The Golden Door is the third feature from Italian director Emanuele Crialese, and though its story comprises a relatively narrow slice of recent social history, its true intention is to explore one of the broadest human-interest themes imaginable: the birth of civilisation.
If the first half of the film presents a society whose principles are based on magic, suspicion and a skewed form of earthy logic, it is only to emphasise the prejudices inherent in American notions of cultural imperialism.
The film’s conclusion is set in a house of social assimilation where prospective citizens are subjected to a series of Darwinian tests in order for officials who drop racial purity soundbites that prefigure Mein Kampf to be sure that those who finally reach the mythical 'Golden Door' will be of sound stock.
"You are seeds to be planted in a more fertile land," announces one of Salvatore’s friends before he undertakes this cultural exodus, but he isn’t informed that it’s also a land which is thoroughly raked and weeded before its seeds are allowed to flourish.

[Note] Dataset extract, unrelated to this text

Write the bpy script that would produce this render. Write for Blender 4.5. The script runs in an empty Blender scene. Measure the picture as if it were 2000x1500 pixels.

Standing out from this lucid vision is Agnès Godard’s elemental cinematography (reminiscent of her work on Clair Denis' Beau Travail), which perfectly captures the tonal drift from the rugged topography of the naked Sicilian hillsides to the oppressive cast-iron schooner in which the Mancusos naively glide to their land of milk and honey.
Indeed, as with his underrated previous film Respiro, Criasale uses swimming as a metaphor for rootlessness and loss, and in the film’s heartbreaking final shot (gorgeously synched with Nina Simone’s ‘Sinnerman’) we see a swarm of émigrés breast-stroke aimlessly through a sea of milk, without a drop of honey in their sights.
Had a decent run on the festival circuit with good word-of-mouth reviews.
A tiny, tiny bit episodic, but highly pleasurable nonetheless.
Funny, moving and gorgeously photographed with a moral anger burning at its heart.